[START OF SOURCE RECORDS]

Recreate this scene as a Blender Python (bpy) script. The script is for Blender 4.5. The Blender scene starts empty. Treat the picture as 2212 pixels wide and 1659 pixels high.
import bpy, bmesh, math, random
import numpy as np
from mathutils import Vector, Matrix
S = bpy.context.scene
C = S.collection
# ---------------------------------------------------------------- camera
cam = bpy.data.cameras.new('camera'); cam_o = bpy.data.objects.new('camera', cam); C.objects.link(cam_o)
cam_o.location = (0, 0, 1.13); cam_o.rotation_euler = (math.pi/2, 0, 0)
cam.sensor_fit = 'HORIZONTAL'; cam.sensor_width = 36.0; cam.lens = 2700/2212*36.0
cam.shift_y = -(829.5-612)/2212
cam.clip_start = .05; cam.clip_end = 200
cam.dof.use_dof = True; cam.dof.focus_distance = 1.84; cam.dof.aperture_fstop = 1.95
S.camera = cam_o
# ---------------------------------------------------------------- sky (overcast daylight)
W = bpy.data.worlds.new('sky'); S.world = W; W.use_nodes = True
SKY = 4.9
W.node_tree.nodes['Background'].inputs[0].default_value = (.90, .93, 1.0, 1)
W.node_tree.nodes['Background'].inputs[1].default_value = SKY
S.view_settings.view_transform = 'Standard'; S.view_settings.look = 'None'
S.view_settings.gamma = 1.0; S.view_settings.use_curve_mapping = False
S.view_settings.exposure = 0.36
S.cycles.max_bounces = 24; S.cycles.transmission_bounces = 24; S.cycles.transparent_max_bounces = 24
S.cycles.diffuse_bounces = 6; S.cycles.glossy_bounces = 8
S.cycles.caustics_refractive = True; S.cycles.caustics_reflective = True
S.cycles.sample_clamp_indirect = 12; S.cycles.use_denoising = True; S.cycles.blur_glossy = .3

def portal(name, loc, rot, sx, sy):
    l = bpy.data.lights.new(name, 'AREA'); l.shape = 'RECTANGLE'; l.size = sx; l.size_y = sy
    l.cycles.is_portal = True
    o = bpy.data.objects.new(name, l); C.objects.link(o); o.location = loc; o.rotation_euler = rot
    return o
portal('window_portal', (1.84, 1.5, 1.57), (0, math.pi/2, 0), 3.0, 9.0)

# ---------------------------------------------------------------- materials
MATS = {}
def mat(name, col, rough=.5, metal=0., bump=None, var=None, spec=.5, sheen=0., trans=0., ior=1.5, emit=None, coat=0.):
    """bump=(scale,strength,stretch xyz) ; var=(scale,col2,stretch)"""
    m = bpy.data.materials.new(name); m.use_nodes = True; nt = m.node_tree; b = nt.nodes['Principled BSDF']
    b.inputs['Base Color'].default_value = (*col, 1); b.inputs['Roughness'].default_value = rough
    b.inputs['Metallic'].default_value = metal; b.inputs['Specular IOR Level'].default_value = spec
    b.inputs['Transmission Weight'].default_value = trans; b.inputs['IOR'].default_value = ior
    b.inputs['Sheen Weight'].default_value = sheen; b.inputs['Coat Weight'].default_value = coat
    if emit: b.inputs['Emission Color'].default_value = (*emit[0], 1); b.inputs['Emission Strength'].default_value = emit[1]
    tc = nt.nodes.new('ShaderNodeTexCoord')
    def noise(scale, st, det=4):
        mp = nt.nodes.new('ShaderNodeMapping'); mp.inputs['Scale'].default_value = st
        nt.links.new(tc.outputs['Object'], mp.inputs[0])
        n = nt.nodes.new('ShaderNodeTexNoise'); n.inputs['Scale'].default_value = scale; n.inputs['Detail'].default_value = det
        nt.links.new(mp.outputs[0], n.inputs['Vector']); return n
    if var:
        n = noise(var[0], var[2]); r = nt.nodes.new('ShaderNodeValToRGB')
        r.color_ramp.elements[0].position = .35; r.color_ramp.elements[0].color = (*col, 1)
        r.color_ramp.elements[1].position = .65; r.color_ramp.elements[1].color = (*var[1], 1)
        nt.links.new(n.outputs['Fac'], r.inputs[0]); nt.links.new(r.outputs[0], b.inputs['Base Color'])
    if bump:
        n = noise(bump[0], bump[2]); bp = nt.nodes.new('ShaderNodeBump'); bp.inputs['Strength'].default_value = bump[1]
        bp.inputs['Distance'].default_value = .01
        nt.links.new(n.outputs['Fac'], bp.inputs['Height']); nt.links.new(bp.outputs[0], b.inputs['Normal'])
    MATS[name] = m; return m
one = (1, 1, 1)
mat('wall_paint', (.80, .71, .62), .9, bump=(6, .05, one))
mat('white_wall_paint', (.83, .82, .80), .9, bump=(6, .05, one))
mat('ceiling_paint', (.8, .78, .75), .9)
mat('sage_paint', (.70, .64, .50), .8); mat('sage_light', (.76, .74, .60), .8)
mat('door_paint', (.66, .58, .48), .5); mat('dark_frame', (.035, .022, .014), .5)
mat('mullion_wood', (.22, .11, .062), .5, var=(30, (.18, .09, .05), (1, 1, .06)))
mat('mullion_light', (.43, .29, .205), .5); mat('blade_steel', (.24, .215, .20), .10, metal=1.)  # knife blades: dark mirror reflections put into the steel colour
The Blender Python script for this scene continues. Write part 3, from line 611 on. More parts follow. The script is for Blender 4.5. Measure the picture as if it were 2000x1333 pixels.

[END OF SOURCE RECORDS]

◆ PROMPT:
Transcribe every entry verbatim.

◆ RESULT OF THIS EXERCISE:
Recreate this scene as a Blender Python (bpy) script. The script is for Blender 4.5. The Blender scene starts empty. Treat the picture as 2212 pixels wide and 1659 pixels high.
import bpy, bmesh, math, random
import numpy as np
from mathutils import Vector, Matrix
S = bpy.context.scene
C = S.collection
# ---------------------------------------------------------------- camera
cam = bpy.data.cameras.new('camera'); cam_o = bpy.data.objects.new('camera', cam); C.objects.link(cam_o)
cam_o.location = (0, 0, 1.13); cam_o.rotation_euler = (math.pi/2, 0, 0)
cam.sensor_fit = 'HORIZONTAL'; cam.sensor_width = 36.0; cam.lens = 2700/2212*36.0
cam.shift_y = -(829.5-612)/2212
cam.clip_start = .05; cam.clip_end = 200
cam.dof.use_dof = True; cam.dof.focus_distance = 1.84; cam.dof.aperture_fstop = 1.95
S.camera = cam_o
# ---------------------------------------------------------------- sky (overcast daylight)
W = bpy.data.worlds.new('sky'); S.world = W; W.use_nodes = True
SKY = 4.9
W.node_tree.nodes['Background'].inputs[0].default_value = (.90, .93, 1.0, 1)
W.node_tree.nodes['Background'].inputs[1].default_value = SKY
S.view_settings.view_transform = 'Standard'; S.view_settings.look = 'None'
S.view_settings.gamma = 1.0; S.view_settings.use_curve_mapping = False
S.view_settings.exposure = 0.36
S.cycles.max_bounces = 24; S.cycles.transmission_bounces = 24; S.cycles.transparent_max_bounces = 24
S.cycles.diffuse_bounces = 6; S.cycles.glossy_bounces = 8
S.cycles.caustics_refractive = True; S.cycles.caustics_reflective = True
S.cycles.sample_clamp_indirect = 12; S.cycles.use_denoising = True; S.cycles.blur_glossy = .3

def portal(name, loc, rot, sx, sy):
    l = bpy.data.lights.new(name, 'AREA'); l.shape = 'RECTANGLE'; l.size = sx; l.size_y = sy
    l.cycles.is_portal = True
    o = bpy.data.objects.new(name, l); C.objects.link(o); o.location = loc; o.rotation_euler = rot
    return o
portal('window_portal', (1.84, 1.5, 1.57), (0, math.pi/2, 0), 3.0, 9.0)

# ---------------------------------------------------------------- materials
MATS = {}
def mat(name, col, rough=.5, metal=0., bump=None, var=None, spec=.5, sheen=0., trans=0., ior=1.5, emit=None, coat=0.):
    """bump=(scale,strength,stretch xyz) ; var=(scale,col2,stretch)"""
    m = bpy.data.materials.new(name); m.use_nodes = True; nt = m.node_tree; b = nt.nodes['Principled BSDF']
    b.inputs['Base Color'].default_value = (*col, 1); b.inputs['Roughness'].default_value = rough
    b.inputs['Metallic'].default_value = metal; b.inputs['Specular IOR Level'].default_value = spec
    b.inputs['Transmission Weight'].default_value = trans; b.inputs['IOR'].default_value = ior
    b.inputs['Sheen Weight'].default_value = sheen; b.inputs['Coat Weight'].default_value = coat
    if emit: b.inputs['Emission Color'].default_value = (*emit[0], 1); b.inputs['Emission Strength'].default_value = emit[1]
    tc = nt.nodes.new('ShaderNodeTexCoord')
    def noise(scale, st, det=4):
        mp = nt.nodes.new('ShaderNodeMapping'); mp.inputs['Scale'].default_value = st
        nt.links.new(tc.outputs['Object'], mp.inputs[0])
        n = nt.nodes.new('ShaderNodeTexNoise'); n.inputs['Scale'].default_value = scale; n.inputs['Detail'].default_value = det
        nt.links.new(mp.outputs[0], n.inputs['Vector']); return n
    if var:
        n = noise(var[0], var[2]); r = nt.nodes.new('ShaderNodeValToRGB')
        r.color_ramp.elements[0].position = .35; r.color_ramp.elements[0].color = (*col, 1)
        r.color_ramp.elements[1].position = .65; r.color_ramp.elements[1].color = (*var[1], 1)
        nt.links.new(n.outputs['Fac'], r.inputs[0]); nt.links.new(r.outputs[0], b.inputs['Base Color'])
    if bump:
        n = noise(bump[0], bump[2]); bp = nt.nodes.new('ShaderNodeBump'); bp.inputs['Strength'].default_value = bump[1]
        bp.inputs['Distance'].default_value = .01
        nt.links.new(n.outputs['Fac'], bp.inputs['Height']); nt.links.new(bp.outputs[0], b.inputs['Normal'])
    MATS[name] = m; return m
one = (1, 1, 1)
mat('wall_paint', (.80, .71, .62), .9, bump=(6, .05, one))
mat('white_wall_paint', (.83, .82, .80), .9, bump=(6, .05, one))
mat('ceiling_paint', (.8, .78, .75), .9)
mat('sage_paint', (.70, .64, .50), .8); mat('sage_light', (.76, .74, .60), .8)
mat('door_paint', (.66, .58, .48), .5); mat('dark_frame', (.035, .022, .014), .5)
mat('mullion_wood', (.22, .11, .062), .5, var=(30, (.18, .09, .05), (1, 1, .06)))
mat('mullion_light', (.43, .29, .205), .5); mat('blade_steel', (.24, .215, .20), .10, metal=1.)  # knife blades: dark mirror reflections put into the steel colour
The Blender Python script for this scene continues. Write part 3, from line 611 on. More parts follow. The script is for Blender 4.5. Measure the picture as if it were 2000x1333 pixels.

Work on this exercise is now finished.